TASK: Reproduce the listing that follows with no differences at all.

+++++

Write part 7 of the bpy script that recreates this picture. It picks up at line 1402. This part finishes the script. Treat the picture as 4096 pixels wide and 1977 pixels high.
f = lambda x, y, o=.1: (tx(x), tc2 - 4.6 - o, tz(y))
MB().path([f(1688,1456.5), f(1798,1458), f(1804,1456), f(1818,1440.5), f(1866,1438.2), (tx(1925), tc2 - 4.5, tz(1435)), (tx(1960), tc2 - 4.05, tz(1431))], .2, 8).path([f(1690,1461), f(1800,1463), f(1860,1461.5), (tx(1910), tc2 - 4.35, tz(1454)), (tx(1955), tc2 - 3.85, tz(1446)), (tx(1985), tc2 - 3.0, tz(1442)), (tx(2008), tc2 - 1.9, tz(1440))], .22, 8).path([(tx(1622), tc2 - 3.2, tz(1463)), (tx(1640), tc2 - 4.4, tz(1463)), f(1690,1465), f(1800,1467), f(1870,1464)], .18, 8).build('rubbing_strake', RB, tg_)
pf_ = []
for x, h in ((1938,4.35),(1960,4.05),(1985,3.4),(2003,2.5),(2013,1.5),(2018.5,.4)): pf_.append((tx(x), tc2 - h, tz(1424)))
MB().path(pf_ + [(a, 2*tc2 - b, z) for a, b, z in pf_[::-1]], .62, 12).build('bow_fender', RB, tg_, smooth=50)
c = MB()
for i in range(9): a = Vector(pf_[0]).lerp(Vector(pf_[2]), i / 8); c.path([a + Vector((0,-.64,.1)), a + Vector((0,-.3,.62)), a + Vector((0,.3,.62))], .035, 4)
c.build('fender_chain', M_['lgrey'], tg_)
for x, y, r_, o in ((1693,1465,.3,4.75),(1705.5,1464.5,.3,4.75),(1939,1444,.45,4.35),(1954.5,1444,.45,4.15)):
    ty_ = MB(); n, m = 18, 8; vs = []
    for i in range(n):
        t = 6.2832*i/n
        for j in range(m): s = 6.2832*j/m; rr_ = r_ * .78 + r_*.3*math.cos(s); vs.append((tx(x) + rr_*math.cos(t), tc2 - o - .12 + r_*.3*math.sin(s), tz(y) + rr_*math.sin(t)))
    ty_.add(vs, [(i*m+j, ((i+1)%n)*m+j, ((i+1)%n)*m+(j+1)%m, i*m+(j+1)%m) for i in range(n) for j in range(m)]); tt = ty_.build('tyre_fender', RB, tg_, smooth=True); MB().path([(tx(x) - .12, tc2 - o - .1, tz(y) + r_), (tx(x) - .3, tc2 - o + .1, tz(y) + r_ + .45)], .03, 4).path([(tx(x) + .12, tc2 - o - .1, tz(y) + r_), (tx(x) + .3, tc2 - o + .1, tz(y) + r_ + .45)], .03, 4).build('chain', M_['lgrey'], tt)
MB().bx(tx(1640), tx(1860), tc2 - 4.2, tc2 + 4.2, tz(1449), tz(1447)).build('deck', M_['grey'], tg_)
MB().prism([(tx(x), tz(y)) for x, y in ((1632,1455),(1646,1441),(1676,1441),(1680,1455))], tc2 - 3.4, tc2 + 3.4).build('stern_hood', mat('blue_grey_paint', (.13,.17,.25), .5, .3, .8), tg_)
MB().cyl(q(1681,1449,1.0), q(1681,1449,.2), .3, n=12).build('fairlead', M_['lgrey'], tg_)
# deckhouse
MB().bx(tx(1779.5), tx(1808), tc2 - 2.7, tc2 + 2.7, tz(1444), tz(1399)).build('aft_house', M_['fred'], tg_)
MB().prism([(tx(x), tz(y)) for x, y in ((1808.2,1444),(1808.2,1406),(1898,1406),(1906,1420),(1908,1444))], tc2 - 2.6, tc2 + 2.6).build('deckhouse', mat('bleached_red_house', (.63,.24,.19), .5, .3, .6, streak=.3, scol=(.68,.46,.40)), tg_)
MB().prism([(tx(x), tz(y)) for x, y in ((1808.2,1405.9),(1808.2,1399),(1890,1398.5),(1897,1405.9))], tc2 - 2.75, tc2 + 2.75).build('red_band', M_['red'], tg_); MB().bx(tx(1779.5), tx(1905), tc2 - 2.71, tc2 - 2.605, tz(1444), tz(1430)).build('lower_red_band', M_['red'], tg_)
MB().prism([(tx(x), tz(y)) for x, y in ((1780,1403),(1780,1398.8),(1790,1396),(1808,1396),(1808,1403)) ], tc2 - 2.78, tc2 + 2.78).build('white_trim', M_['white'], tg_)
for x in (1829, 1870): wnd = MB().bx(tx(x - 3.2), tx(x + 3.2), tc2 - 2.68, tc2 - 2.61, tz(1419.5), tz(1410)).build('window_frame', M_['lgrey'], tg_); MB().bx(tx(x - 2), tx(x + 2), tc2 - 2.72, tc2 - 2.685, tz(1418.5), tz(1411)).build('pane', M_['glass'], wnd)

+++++

EXERCISE RESULT:
Write part 7 of the bpy script that recreates this picture. It picks up at line 1402. This part finishes the script. Treat the picture as 4096 pixels wide and 1977 pixels high.
f = lambda x, y, o=.1: (tx(x), tc2 - 4.6 - o, tz(y))
MB().path([f(1688,1456.5), f(1798,1458), f(1804,1456), f(1818,1440.5), f(1866,1438.2), (tx(1925), tc2 - 4.5, tz(1435)), (tx(1960), tc2 - 4.05, tz(1431))], .2, 8).path([f(1690,1461), f(1800,1463), f(1860,1461.5), (tx(1910), tc2 - 4.35, tz(1454)), (tx(1955), tc2 - 3.85, tz(1446)), (tx(1985), tc2 - 3.0, tz(1442)), (tx(2008), tc2 - 1.9, tz(1440))], .22, 8).path([(tx(1622), tc2 - 3.2, tz(1463)), (tx(1640), tc2 - 4.4, tz(1463)), f(1690,1465), f(1800,1467), f(1870,1464)], .18, 8).build('rubbing_strake', RB, tg_)
pf_ = []
for x, h in ((1938,4.35),(1960,4.05),(1985,3.4),(2003,2.5),(2013,1.5),(2018.5,.4)): pf_.append((tx(x), tc2 - h, tz(1424)))
MB().path(pf_ + [(a, 2*tc2 - b, z) for a, b, z in pf_[::-1]], .62, 12).build('bow_fender', RB, tg_, smooth=50)
c = MB()
for i in range(9): a = Vector(pf_[0]).lerp(Vector(pf_[2]), i / 8); c.path([a + Vector((0,-.64,.1)), a + Vector((0,-.3,.62)), a + Vector((0,.3,.62))], .035, 4)
c.build('fender_chain', M_['lgrey'], tg_)
for x, y, r_, o in ((1693,1465,.3,4.75),(1705.5,1464.5,.3,4.75),(1939,1444,.45,4.35),(1954.5,1444,.45,4.15)):
    ty_ = MB(); n, m = 18, 8; vs = []
    for i in range(n):
        t = 6.2832*i/n
        for j in range(m): s = 6.2832*j/m; rr_ = r_ * .78 + r_*.3*math.cos(s); vs.append((tx(x) + rr_*math.cos(t), tc2 - o - .12 + r_*.3*math.sin(s), tz(y) + rr_*math.sin(t)))
    ty_.add(vs, [(i*m+j, ((i+1)%n)*m+j, ((i+1)%n)*m+(j+1)%m, i*m+(j+1)%m) for i in range(n) for j in range(m)]); tt = ty_.build('tyre_fender', RB, tg_, smooth=True); MB().path([(tx(x) - .12, tc2 - o - .1, tz(y) + r_), (tx(x) - .3, tc2 - o + .1, tz(y) + r_ + .45)], .03, 4).path([(tx(x) + .12, tc2 - o - .1, tz(y) + r_), (tx(x) + .3, tc2 - o + .1, tz(y) + r_ + .45)], .03, 4).build('chain', M_['lgrey'], tt)
MB().bx(tx(1640), tx(1860), tc2 - 4.2, tc2 + 4.2, tz(1449), tz(1447)).build('deck', M_['grey'], tg_)
MB().prism([(tx(x), tz(y)) for x, y in ((1632,1455),(1646,1441),(1676,1441),(1680,1455))], tc2 - 3.4, tc2 + 3.4).build('stern_hood', mat('blue_grey_paint', (.13,.17,.25), .5, .3, .8), tg_)
MB().cyl(q(1681,1449,1.0), q(1681,1449,.2), .3, n=12).build('fairlead', M_['lgrey'], tg_)
# deckhouse
MB().bx(tx(1779.5), tx(1808), tc2 - 2.7, tc2 + 2.7, tz(1444), tz(1399)).build('aft_house', M_['fred'], tg_)
MB().prism([(tx(x), tz(y)) for x, y in ((1808.2,1444),(1808.2,1406),(1898,1406),(1906,1420),(1908,1444))], tc2 - 2.6, tc2 + 2.6).build('deckhouse', mat('bleached_red_house', (.63,.24,.19), .5, .3, .6, streak=.3, scol=(.68,.46,.40)), tg_)
MB().prism([(tx(x), tz(y)) for x, y in ((1808.2,1405.9),(1808.2,1399),(1890,1398.5),(1897,1405.9))], tc2 - 2.75, tc2 + 2.75).build('red_band', M_['red'], tg_); MB().bx(tx(1779.5), tx(1905), tc2 - 2.71, tc2 - 2.605, tz(1444), tz(1430)).build('lower_red_band', M_['red'], tg_)
MB().prism([(tx(x), tz(y)) for x, y in ((1780,1403),(1780,1398.8),(1790,1396),(1808,1396),(1808,1403)) ], tc2 - 2.78, tc2 + 2.78).build('white_trim', M_['white'], tg_)
for x in (1829, 1870): wnd = MB().bx(tx(x - 3.2), tx(x + 3.2), tc2 - 2.68, tc2 - 2.61, tz(1419.5), tz(1410)).build('window_frame', M_['lgrey'], tg_); MB().bx(tx(x - 2), tx(x + 2), tc2 - 2.72, tc2 - 2.685, tz(1418.5), tz(1411)).build('pane', M_['glass'], wnd)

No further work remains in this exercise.